Lalita Panicker’s article People not like us (October 20) made for interesting reading. But I wonder if the writer’s criticism of Mani Shankar Aiyar’s remarks on why India shouldn’t have played host to the Commonwealth Games is justified. Aiyar was not entirely wrong in arguing that India should get its priorities right and fight poverty and hunger before hosting a global sporting event. The amount spent on the Games could have been utilised in providing healthcare and accommodation facilities to the poor.

Vinod Tyagi, Delhi

It’s taking a toll on the drivers

A toll is required to be paid for a road that’s been properly maintained.
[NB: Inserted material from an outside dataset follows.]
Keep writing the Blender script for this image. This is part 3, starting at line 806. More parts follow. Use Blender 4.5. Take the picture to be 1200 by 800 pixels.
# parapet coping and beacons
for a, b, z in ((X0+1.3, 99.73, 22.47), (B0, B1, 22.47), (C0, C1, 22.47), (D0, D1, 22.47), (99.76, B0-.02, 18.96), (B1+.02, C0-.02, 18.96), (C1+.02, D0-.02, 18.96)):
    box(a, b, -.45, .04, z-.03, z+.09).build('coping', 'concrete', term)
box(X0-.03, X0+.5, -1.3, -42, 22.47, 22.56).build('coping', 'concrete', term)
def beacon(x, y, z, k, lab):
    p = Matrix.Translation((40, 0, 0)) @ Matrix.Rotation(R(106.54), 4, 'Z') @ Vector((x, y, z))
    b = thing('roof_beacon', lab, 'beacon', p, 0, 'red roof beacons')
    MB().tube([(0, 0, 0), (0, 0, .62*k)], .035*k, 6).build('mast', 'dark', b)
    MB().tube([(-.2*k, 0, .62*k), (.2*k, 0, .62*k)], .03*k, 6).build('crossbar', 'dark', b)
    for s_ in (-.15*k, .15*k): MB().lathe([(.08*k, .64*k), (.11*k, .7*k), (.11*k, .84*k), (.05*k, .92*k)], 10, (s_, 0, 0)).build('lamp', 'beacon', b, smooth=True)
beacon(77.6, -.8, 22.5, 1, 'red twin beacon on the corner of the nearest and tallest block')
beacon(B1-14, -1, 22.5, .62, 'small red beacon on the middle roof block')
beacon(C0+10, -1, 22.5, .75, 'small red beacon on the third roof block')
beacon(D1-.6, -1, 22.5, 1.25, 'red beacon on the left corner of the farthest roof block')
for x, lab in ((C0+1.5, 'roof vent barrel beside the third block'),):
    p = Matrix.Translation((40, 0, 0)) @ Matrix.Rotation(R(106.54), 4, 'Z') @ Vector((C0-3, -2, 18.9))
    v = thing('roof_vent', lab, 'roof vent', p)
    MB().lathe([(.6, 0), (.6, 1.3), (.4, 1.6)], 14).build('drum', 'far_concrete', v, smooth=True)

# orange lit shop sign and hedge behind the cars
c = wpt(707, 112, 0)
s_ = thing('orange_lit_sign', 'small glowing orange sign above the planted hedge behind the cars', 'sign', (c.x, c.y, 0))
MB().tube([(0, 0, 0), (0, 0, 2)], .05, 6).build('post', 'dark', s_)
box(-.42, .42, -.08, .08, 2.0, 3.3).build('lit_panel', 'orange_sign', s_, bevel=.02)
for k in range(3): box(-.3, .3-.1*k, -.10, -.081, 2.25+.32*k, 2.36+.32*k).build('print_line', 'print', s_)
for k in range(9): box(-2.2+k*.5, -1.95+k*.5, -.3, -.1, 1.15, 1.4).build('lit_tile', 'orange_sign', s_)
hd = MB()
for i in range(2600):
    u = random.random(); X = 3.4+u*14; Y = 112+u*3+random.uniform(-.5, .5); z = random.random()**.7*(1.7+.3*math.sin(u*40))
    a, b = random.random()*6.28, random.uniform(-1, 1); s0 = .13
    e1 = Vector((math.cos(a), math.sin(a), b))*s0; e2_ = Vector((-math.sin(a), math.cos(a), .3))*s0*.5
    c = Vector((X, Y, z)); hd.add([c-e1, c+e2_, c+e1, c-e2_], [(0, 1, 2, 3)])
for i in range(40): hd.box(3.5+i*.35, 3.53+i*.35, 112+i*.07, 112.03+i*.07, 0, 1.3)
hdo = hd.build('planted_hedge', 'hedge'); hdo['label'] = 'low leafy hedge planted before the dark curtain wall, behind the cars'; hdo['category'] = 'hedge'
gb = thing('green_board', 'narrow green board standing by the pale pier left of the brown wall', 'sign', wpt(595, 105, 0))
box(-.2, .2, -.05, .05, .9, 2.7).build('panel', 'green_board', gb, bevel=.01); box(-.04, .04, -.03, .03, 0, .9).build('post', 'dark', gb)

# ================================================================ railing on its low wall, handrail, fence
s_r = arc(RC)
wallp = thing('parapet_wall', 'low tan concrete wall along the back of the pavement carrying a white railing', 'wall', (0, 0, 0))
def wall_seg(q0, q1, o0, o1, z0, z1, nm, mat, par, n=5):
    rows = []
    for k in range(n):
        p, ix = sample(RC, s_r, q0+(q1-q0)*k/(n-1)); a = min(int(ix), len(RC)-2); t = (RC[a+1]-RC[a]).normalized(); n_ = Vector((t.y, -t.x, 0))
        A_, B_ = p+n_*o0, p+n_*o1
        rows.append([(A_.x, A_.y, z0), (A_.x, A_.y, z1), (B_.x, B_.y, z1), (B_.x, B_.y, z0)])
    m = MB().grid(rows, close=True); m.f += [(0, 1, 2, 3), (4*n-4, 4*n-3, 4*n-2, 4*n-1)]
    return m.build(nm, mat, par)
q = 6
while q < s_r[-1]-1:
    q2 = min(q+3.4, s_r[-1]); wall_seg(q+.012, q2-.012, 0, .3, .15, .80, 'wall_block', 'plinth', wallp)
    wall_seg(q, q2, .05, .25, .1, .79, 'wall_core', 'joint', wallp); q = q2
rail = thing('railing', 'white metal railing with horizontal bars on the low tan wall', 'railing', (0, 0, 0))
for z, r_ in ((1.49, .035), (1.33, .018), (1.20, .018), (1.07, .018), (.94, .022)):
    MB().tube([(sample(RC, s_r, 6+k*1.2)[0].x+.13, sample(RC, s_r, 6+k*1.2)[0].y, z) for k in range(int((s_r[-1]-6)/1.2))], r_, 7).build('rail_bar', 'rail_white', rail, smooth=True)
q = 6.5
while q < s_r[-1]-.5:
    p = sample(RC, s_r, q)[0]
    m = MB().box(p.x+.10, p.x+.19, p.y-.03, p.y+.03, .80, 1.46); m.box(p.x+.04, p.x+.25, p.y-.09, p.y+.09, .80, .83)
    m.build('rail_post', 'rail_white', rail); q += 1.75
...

But the National Delhi-Chandigarh highway, which runs through Panipat and Karnal, is neither complete nor in good condition. There are countless ‘diversions’ and potholes. Yet, motorists are charged R81 at one toll barrier, R20 at another and R26 at yet another one. If you enter Himachal Pradesh from Kalka, you are made to shell out R30 more for a road that is in a lamentable condition. In Maharashtra recently, following a public outcry over the poor condition of toll roads, the government was forced to stop charging toll till the roads were repaired. Shouldn’t the same be done for the Delhi-Chandigarh highway?

Rahul Singh, via email

Making giving easier in India

With reference to the editorial The giving’s not easy here (Our Take, October 19), many Indians wish to donate to their alma maters but are unable to because of bureaucratic procedures. Most foreign universities have a well-defined procedure to accept, monitor and utilise private donations. It’s time educational institutions in India work out a similar mechanism.